WHAT IS ASKED: Filter the entries below, keeping every line that has the word "Blender".

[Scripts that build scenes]
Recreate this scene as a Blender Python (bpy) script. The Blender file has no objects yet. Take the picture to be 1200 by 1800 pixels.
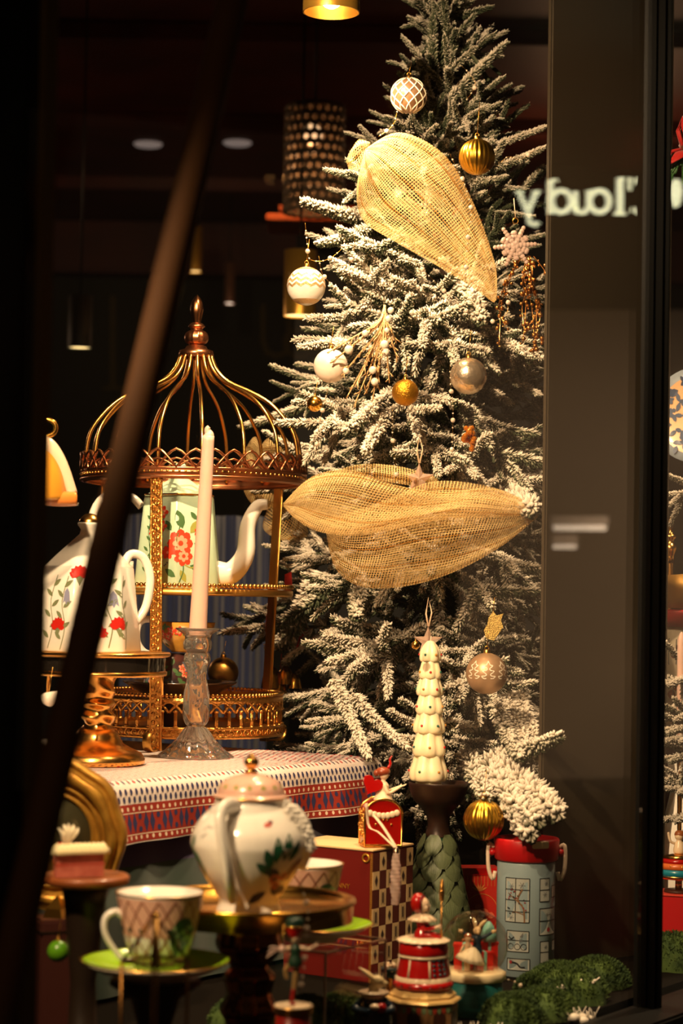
import bpy, bmesh, math, random
from mathutils import Vector, Matrix, noise
PI = math.pi; TAU = 2*PI
random.seed(7)
SC = bpy.context.scene
COL = SC.collection
def V(*a): return Vector(a[0] if len(a) == 1 else a)

# ------------------------------------------------------------------ camera
F_PX, K = 3800.0, 3800.0/3000.0
CAM = V(0, 0, 1.36)
_p, _r = math.atan(145/F_PX), 0.017
_F = V(0, math.cos(_p), math.sin(_p)); _U0 = V(0, -math.sin(_p), math.cos(_p)); _R0 = V(1, 0, 0)
CR = _R0*math.cos(_r) + _U0*math.sin(_r)
CU = _U0*math.cos(_r) - _R0*math.sin(_r)
CF = _F
def P(px, py, d):
    """a point of the room from where it is seen and how far away it stands (d in units of 1.267 m)"""
    D = d*K
    return CAM + CR*((px-600)/F_PX*D) + CU*((900-py)/F_PX*D) + CF*D
def m(px, d): return px*d/3000.0        # a size seen as px at distance d, in metres
cam = bpy.data.cameras.new('camera'); camo = bpy.data.objects.new('camera', cam); COL.objects.link(camo)
M3 = Matrix((CR, CU, -CF)).transposed()
camo.matrix_world = Matrix.Translation(CAM) @ M3.to_4x4()
cam.sensor_fit = 'VERTICAL'; cam.sensor_height = 36; cam.sensor_width = 24; cam.lens = 36*F_PX/1800
cam.dof.use_dof = True; cam.dof.focus_distance = 3.08*K; cam.dof.aperture_fstop = 4.4
cam.clip_start = .05; cam.clip_end = 100
SC.camera = camo

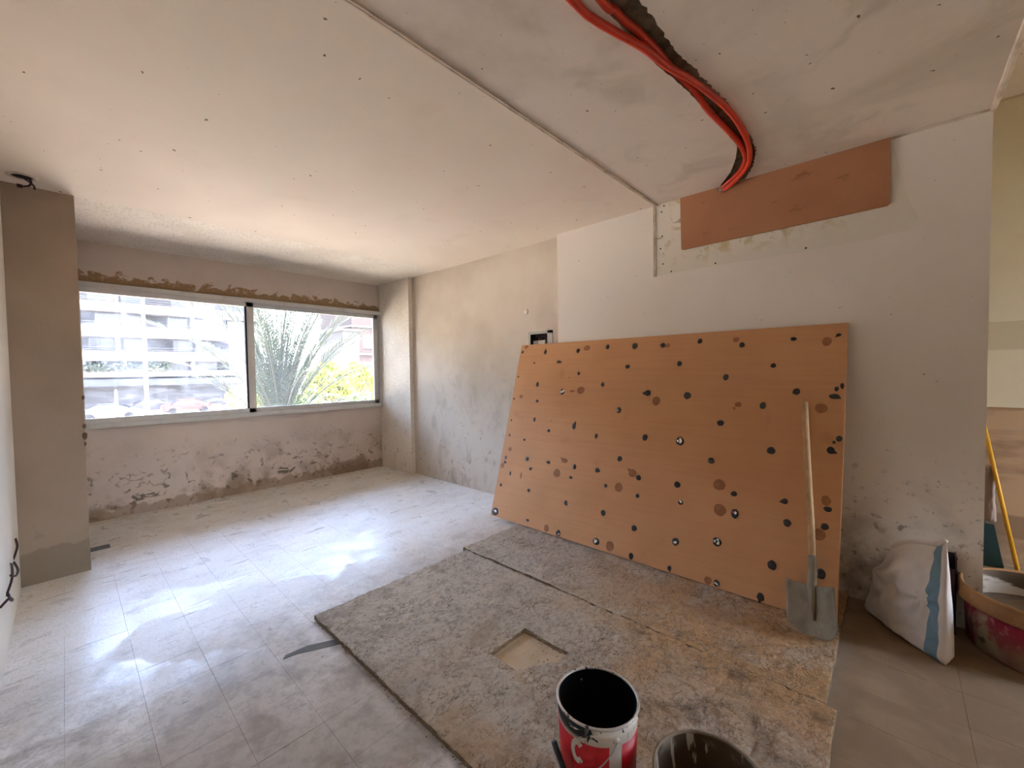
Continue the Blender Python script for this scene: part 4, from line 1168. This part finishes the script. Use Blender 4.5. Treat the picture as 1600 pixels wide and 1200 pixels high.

RESULT:
Recreate this scene as a Blender Python (bpy) script. The Blender file has no objects yet. Take the picture to be 1200 by 1800 pixels.
Continue the Blender Python script for this scene: part 4, from line 1168. This part finishes the script. Use Blender 4.5. Treat the picture as 1600 pixels wide and 1200 pixels high.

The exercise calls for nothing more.